Joyce's Visions
Hudson Review, The, Summer 2004 by Phillips, Brian
1
James Joyce is literature's crooked genius, a lord of language on a throne with no right legs. Those of us who love his work have grown accustomed to agreeing with his own assessment, confided to Samuel Beckett, that "I can do anything with language I want"; but in fact a great part of the power of language is denied him. Conrad writes that the aim of the novelist is to make us see, but Joyce does not make us see; he does not, with words, startle the mind into vision, into those detonations of perception by which literature rolls its echo of reality over imaginary worlds. Other great writers-Tolstoy, Bellow, Flaubert- seem to look through a clear- seeing inner eye which in Joyce is milkily, filmily sheened. In Tolstoy we have a sense that the work's highest intellectual essence depends on our being made to feel the flakes of mud on the carriage wheel, that the one proceeds from the other, so that what is moving or meaningful in the story literally comes into being through the rendering of the palpable world. Joyce, who never forgets the rude reality of his surroundings, nevertheless grapples toward it through a gray blizzard of intellection. He cannot give it the same thick life or bring it to the same living immediacy.
Reality was not dull to Joyce, however; if anything, it was too vivid to portray. he was born in Dublin in 1882, into a precarious middle-class family whose fortunes sank through the long wreck of his childhood. Family life during his first years was a series of organized demotions, as the respectable Joyces held out as long as they could on credit before removing to yet another slightly dingier address; at last they succumbed to the hopeless and alcohol-soaked poverty that Joyce would depict so movingly in Ulysses. (He wrote movingly about the family's collapse in A Portrait of the Artist As a Young Man, where the children discuss an impending eviction in a private nonsense language: "Becauseboro theboro landboro lordboro willboro putboro usboro outboro.") From this life of shabby material grandeur he was sent to be educated amid the shabby philosophical grandeur of the Jesuits, first at an exclusive boarding school, Clongowes Wood, and finally as a charity student at Belvedere, a day school in Dublin. Fitfully arrogant and painfully sensitive, he was attracted to Newman's prose and the plays of Ibsen; he conceived of himself as a literary genius partly as a means of retaining for himself the sense of superiority that was vanishing from his family. His election to the rank of a great artist also raised him, in his own mind, above any familial, social, or religious obligation. A fervent believer as a boy, he broke with the church as an adolescent, pettishly refusing his mother's dying request that he make his confession and take Communion. (He would dramatize this act in Ulysses, where Stephen Dedalus refuses to kneel at his mother's deathbed and is haunted in dreams by her ghost.) "My mind rejects the whole present social order and Christianity," he wrote to Nora Barnacle, his future wife, in 1904-"home, the recognised virtues, classes of life, and religious doctrines."

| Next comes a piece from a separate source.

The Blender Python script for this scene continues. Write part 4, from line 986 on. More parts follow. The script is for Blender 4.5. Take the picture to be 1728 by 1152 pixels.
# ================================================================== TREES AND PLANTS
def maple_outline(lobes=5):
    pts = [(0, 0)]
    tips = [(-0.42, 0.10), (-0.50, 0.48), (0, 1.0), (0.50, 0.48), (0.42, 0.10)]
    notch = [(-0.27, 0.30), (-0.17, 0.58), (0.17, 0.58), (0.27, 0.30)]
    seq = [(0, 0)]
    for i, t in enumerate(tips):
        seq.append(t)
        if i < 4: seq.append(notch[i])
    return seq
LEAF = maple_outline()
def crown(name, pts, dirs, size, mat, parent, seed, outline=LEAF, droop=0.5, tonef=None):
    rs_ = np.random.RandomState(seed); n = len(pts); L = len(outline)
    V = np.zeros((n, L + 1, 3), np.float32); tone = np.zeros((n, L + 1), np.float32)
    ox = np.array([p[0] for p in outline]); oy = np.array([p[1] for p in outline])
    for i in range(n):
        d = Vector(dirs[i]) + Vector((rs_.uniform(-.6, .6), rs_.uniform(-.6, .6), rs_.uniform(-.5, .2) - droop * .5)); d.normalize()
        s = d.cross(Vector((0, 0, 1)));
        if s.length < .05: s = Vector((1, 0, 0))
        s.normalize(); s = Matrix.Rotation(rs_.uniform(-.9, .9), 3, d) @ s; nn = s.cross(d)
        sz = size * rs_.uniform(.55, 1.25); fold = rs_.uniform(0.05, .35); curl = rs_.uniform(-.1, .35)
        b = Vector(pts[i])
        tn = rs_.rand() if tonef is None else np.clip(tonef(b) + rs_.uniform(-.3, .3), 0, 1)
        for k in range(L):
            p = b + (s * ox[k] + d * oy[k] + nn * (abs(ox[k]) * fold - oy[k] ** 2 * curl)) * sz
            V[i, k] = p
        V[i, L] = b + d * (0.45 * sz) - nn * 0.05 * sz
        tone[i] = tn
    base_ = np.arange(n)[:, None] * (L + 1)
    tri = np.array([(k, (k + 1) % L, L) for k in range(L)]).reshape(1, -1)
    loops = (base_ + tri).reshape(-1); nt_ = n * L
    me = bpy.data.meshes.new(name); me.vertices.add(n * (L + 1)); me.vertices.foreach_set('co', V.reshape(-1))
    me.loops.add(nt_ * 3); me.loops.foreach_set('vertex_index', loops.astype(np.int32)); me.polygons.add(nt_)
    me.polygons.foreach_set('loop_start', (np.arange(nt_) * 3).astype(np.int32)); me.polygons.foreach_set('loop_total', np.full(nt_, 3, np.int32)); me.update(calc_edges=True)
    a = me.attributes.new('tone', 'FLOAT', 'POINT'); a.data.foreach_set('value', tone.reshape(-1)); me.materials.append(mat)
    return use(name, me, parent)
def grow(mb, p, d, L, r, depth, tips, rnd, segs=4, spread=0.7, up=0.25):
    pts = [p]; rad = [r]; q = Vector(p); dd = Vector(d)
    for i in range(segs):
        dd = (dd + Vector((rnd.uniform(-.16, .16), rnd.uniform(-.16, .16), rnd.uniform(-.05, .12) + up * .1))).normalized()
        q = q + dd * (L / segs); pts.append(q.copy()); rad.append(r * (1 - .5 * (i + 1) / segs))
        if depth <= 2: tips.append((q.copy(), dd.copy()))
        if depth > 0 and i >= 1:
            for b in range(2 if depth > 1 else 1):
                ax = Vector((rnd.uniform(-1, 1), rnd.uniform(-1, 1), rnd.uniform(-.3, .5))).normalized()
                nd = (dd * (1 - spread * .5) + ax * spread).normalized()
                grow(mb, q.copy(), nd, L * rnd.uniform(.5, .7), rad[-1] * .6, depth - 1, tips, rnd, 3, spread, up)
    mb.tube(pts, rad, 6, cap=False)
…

But his first significant writings, which date from around this time, show how partial and porous his rejection of the church really was, how what he received from religion affected his ability to represent reality in words. These early writings are the "epiphanies," a term Joyce took from liturgy and used to describe moments of secular revelation, when the essence or the "whatness of the thing" became suddenly and radiantly apparent. Both his privateering theft of the religious term and his regard for Aquinian "whatness" show the Jesuits' fiercely unresolved influence; in a draft of Stephen Hero, the aborted first novel that was later transformed into A Portrait, Stephen considers the idea of epiphany in explicitly Aquinian terms:
-You know what Aquinas says: The three things requisite for beauty are, integrity, a wholeness, symmetry and radiance. . . . First we recognise that the object is one integral thing, then we recognise that it is an organised composite structure, a thingin fact: finally, when the relation of the parts is exquisite, when the parts are adjusted to the special point, we recognise that it is that thing which it is. Its soul, its whatness, leaps to us from the vestment of its appearance. The soul of the commonest object, the structure of which is so adjusted, seems to us radiant. The object achieves its epiphany.
The "object" that Stephen refers to could equally be a condition, an attitude, or a relationship. Joyce's epiphanies, many under a page in length, are the fleeting traces of minor telling moments, many taken from the writer's own life. Many record the daily humiliations he felt with such exquisite keenness: a girl gently teases a young man, an aunt mistakes her nephew for a niece. And yet these frail visions of Dublin life are the pinprick originals of much of his later work, not only because he would rework many of them into fuller scenes in Dubliners and the novels, but because they reveal something essential, some wispy signature of mind which would sprawl across all his future books.